- Dataset extract
---+---
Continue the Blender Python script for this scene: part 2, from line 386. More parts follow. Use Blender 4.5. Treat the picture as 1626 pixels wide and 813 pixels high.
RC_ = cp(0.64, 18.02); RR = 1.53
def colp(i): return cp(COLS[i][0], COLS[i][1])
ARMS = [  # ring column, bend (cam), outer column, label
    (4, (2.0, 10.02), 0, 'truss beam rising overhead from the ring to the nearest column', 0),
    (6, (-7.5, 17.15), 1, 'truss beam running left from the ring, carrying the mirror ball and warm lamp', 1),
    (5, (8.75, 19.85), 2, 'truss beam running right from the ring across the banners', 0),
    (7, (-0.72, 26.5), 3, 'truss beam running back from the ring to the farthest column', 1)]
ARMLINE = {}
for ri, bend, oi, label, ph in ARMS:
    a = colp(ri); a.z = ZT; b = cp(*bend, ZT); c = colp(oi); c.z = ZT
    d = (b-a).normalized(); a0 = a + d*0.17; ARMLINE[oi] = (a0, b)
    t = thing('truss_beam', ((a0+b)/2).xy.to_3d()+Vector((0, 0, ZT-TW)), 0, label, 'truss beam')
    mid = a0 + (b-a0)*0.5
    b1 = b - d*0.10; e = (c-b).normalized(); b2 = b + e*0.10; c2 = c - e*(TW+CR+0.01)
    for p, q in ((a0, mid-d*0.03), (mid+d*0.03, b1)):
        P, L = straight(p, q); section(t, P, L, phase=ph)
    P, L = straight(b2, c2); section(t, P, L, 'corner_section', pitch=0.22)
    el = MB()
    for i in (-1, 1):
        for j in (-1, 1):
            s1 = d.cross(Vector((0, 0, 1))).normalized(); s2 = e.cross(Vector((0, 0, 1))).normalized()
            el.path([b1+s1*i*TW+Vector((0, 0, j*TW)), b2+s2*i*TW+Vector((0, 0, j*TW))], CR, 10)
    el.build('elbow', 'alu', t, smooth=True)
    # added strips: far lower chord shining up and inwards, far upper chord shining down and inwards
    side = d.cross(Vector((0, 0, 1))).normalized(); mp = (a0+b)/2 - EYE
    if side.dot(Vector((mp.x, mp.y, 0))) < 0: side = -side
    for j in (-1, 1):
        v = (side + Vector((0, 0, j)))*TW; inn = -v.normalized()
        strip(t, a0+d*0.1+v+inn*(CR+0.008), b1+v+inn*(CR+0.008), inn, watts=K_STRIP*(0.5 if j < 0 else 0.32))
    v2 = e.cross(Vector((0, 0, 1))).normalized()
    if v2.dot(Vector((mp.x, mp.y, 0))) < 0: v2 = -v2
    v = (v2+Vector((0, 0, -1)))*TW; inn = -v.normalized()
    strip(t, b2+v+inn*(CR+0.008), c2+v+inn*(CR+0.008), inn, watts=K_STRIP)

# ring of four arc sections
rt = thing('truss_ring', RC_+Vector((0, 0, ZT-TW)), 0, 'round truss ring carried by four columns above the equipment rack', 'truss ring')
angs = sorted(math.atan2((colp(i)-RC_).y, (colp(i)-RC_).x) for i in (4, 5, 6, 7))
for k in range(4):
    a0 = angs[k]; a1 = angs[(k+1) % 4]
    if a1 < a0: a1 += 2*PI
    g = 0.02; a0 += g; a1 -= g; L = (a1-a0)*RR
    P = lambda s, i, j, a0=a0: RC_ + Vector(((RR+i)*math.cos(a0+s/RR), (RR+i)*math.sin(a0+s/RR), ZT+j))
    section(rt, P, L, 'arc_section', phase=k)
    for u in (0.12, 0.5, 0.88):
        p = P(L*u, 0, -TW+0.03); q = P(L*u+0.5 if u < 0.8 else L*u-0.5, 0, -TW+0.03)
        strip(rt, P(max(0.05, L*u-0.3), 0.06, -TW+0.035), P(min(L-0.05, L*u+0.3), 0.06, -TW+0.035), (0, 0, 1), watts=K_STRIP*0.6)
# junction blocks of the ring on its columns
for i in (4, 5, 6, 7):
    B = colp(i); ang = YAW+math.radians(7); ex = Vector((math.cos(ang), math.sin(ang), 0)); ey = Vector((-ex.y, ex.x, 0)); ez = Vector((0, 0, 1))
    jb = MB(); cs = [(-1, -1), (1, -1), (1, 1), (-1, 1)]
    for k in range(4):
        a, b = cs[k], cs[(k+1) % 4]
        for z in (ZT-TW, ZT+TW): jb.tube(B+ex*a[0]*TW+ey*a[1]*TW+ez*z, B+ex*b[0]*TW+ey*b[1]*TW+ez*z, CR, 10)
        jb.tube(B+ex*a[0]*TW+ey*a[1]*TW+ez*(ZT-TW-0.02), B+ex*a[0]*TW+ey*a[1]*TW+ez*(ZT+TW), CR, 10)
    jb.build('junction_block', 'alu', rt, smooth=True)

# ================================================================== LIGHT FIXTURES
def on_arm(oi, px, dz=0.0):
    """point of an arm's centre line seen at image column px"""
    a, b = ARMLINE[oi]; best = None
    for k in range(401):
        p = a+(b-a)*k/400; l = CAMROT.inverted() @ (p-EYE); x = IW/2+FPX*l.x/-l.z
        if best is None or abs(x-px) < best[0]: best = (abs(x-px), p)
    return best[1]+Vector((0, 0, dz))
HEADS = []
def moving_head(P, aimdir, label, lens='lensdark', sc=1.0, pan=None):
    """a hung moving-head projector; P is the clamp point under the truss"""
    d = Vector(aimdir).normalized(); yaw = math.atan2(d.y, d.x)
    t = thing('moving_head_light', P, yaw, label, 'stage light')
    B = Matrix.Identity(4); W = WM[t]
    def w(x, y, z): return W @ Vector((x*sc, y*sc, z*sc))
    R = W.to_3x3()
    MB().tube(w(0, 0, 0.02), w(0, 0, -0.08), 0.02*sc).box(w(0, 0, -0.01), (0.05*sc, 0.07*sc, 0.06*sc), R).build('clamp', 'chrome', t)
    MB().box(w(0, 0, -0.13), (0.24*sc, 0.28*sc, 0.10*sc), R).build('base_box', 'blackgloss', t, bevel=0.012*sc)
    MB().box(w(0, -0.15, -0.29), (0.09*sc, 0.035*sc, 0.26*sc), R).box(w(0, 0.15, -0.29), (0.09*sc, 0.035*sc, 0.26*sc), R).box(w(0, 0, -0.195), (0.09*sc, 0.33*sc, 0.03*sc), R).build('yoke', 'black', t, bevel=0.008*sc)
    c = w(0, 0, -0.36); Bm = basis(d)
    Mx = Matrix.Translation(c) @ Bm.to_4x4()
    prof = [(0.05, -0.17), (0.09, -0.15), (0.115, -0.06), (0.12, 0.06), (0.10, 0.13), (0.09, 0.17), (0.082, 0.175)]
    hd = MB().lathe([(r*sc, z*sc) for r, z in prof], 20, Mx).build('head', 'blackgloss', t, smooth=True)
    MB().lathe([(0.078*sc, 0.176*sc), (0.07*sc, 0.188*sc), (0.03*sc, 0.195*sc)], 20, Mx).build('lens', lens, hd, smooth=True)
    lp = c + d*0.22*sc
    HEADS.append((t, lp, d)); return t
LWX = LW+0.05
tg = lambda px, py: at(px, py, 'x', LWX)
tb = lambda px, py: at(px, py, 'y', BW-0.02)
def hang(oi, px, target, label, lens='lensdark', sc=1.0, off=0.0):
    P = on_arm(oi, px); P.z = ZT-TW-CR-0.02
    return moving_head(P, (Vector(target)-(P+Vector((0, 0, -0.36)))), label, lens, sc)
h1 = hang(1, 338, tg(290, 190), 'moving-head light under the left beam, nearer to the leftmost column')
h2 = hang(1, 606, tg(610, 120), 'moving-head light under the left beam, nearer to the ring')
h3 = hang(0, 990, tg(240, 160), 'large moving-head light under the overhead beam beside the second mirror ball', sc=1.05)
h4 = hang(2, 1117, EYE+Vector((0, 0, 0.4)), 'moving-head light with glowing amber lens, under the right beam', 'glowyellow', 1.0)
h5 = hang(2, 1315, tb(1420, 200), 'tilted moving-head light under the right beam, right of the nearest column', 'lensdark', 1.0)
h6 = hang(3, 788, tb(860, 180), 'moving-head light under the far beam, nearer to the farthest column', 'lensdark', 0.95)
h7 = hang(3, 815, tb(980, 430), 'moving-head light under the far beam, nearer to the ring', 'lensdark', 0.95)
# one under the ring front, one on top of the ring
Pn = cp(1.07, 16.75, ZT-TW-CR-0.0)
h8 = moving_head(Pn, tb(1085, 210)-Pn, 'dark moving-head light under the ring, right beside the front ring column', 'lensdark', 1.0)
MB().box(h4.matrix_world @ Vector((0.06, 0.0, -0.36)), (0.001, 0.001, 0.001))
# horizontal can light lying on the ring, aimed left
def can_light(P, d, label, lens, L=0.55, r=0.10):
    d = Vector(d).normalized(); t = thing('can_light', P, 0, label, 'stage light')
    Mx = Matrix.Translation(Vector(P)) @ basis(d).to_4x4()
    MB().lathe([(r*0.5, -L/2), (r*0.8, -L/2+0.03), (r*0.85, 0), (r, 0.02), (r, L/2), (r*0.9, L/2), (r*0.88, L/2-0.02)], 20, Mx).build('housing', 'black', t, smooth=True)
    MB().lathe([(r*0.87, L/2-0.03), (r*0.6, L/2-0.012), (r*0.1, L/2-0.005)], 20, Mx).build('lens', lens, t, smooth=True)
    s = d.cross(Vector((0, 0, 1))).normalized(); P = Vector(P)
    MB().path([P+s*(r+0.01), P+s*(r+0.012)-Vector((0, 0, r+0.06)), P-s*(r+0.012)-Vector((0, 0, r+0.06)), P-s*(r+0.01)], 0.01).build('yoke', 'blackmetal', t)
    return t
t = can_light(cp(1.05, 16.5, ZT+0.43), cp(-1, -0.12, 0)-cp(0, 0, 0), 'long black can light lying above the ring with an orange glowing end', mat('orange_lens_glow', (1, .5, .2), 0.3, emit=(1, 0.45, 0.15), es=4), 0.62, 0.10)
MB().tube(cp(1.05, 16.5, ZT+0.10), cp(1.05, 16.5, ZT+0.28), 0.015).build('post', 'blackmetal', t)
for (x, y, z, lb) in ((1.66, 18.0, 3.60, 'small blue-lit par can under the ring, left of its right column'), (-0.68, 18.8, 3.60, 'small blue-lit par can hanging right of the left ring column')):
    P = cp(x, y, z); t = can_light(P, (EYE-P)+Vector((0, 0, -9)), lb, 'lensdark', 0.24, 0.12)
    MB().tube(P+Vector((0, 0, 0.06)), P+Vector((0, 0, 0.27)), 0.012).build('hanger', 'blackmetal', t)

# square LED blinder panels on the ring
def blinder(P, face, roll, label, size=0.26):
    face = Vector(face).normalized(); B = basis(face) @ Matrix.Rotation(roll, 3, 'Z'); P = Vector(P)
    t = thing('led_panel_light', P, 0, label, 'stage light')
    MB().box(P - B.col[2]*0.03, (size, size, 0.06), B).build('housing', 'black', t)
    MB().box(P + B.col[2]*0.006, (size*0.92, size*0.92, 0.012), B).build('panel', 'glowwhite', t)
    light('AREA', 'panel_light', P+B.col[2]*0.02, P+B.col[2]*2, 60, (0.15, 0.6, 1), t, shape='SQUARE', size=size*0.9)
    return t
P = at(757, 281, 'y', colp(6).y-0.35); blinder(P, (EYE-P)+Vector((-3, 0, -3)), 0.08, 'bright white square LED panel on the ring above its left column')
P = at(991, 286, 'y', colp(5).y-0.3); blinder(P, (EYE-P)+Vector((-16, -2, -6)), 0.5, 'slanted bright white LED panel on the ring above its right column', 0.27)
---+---
Gather up every line in the data above that contains the word "from", copying each one.

Continue the Blender Python script for this scene: part 2, from line 386. More parts follow. Use Blender 4.5. Treat the picture as 1626 pixels wide and 813 pixels high.
    (4, (2.0, 10.02), 0, 'truss beam rising overhead from the ring to the nearest column', 0),
    (6, (-7.5, 17.15), 1, 'truss beam running left from the ring, carrying the mirror ball and warm lamp', 1),
    (5, (8.75, 19.85), 2, 'truss beam running right from the ring across the banners', 0),
    (7, (-0.72, 26.5), 3, 'truss beam running back from the ring to the farthest column', 1)]